NYC Attack Evokes Forgotten ‘Islamic State’ of Central Asia

2017NYCTruckAttack, cc Wikicommons gh9449, modified, https://commons.wikimedia.org/wiki/File:2017_NYC_Truck_Attack_Home_Depot_Truck_(cropped).jpg

Summary

On October 31, 2017, one Sayfullo Saipov, an Uzbek citizen who won the Green Card lottery to legally live and work in the United States, killed eight people in New York City, deliberately running them over with a rented pickup track. It was a terrorist attack, inspired by (if not attributed to) ISIS and whose method has become sadly familiar. Such tactics were used to even more tragic results in Nice, France on July 14, 2016. In Europe, however, many of the suspects have been of North African descent. Living in the margins, they tend to have lived lives of crime, perhaps radicalizing in jail and finding validation by identifying with ISIS, which offered a cause, an ideology that conveyed to them, in however disturbed a way, some kind of meaning as they radicalized in the banlieues of Paris and Bruxelles.

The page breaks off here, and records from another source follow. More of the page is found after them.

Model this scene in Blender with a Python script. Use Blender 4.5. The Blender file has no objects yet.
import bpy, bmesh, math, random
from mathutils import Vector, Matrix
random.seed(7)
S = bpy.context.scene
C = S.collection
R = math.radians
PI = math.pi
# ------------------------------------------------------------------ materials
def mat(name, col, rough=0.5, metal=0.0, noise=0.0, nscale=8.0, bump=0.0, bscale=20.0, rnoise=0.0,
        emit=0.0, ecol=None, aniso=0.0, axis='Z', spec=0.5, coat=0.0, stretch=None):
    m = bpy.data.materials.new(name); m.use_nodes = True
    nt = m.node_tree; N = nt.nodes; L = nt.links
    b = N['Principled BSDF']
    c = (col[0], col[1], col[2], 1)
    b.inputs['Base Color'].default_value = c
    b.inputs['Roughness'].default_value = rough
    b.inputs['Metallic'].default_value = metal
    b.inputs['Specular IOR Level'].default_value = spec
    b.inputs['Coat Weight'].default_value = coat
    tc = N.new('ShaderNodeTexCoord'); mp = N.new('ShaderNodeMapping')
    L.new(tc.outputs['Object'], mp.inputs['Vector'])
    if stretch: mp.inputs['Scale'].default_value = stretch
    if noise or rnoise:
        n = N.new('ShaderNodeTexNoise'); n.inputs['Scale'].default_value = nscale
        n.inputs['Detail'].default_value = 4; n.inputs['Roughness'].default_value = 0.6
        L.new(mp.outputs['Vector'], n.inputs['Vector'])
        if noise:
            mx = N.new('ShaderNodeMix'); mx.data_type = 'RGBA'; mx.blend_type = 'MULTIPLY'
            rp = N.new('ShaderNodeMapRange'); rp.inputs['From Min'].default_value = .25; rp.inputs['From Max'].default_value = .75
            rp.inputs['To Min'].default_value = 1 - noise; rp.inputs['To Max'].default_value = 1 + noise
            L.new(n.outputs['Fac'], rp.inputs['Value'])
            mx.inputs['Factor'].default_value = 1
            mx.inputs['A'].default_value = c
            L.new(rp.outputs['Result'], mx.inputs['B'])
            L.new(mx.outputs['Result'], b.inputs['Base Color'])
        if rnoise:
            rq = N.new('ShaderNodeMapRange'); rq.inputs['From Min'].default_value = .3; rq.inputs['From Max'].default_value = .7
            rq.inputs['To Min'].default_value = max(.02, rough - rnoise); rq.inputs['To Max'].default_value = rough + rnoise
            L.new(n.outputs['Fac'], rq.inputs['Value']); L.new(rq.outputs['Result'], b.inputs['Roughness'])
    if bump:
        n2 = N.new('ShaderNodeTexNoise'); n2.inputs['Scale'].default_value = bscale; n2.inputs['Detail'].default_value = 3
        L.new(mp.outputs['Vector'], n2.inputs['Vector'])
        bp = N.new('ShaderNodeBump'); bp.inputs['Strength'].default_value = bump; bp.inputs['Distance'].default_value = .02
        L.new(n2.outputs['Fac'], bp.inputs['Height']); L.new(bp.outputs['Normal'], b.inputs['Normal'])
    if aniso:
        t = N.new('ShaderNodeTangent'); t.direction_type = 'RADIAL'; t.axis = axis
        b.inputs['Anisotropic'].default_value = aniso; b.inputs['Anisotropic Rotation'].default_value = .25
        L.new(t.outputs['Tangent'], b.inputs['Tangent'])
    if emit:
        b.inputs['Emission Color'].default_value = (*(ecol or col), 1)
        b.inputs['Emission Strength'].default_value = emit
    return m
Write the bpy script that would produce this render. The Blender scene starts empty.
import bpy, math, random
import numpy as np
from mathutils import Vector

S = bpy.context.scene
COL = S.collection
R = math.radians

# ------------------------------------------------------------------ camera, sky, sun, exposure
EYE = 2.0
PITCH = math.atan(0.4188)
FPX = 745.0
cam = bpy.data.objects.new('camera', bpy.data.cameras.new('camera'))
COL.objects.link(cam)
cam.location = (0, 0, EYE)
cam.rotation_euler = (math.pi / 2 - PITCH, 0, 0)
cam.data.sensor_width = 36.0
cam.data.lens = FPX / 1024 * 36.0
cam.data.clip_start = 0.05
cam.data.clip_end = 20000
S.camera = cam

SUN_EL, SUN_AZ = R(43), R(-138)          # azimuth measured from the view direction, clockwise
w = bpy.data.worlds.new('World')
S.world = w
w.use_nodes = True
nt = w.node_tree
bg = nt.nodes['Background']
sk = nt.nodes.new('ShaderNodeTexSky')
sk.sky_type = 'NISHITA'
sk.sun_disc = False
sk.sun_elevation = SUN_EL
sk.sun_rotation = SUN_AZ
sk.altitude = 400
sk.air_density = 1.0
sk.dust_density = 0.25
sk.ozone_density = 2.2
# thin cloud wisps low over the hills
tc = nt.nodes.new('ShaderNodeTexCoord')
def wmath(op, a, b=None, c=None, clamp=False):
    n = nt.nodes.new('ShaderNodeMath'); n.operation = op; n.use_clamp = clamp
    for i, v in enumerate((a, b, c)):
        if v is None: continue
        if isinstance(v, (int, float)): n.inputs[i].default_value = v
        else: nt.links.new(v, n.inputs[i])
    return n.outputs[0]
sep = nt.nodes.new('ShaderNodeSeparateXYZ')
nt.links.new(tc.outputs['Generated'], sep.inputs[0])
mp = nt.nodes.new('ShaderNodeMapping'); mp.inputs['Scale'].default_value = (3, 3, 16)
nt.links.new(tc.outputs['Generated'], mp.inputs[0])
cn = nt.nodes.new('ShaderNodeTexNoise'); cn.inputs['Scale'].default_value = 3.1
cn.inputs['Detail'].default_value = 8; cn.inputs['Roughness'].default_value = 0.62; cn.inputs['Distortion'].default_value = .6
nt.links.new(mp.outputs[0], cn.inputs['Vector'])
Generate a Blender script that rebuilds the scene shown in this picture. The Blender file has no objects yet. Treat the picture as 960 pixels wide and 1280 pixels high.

But Saipov represents an overlooked phenomenon. Many of the ISIS terrorists who have targeted soft targets in 2017 were Uzbeks. It was an Uzbek national who killed 39 people in the first hours of 2017 in Istanbul. It was also an Uzbek national who killed four people in Stockholm last July. The authorities are suggesting that Saipov radicalized in the United States, frequenting mosques known for their radical preachers. However, such suggestions overlook the fact that Uzbekistan and its neighboring states have become some of the main centers of Islamist radicalization in the world. Rather than looking to New York for explanations, Saipov’s attack should draw analysts and authorities’ attention to the growing dangers of the former Soviet Republics of Central Asia.

 

Background

Was Sayfullo Saipov radicalized in the USA? Perhaps, and this argument might help cover up some sloppy security work around the time he got his green card. Indeed, the recent history of Central Asia suggests that he could have been radicalized a long time ago. One of the strategic reasons that has pushed Russia to intervene directly in Syria is to stem the Islamic radicalization phenomenon south of the Caucasus and in the Steppes of Central Asia. Russia’s own Muslim majority province of Chechnya represents a risk, but so do the Islamists, who have intensified their militancy fighting alongside ISIS and al-Qaida in Syria, Iraq, and Afghanistan. The Turks and Russians call this the “Asian School” of jihad. It could represent the most fearsome branch of ISIS. It includes experienced fighters, who have fought their ‘jihads’ in Chechnya and Afghanistan, even before there was an ISIS. They are thus highly experienced in military assault techniques and guerrilla tactics.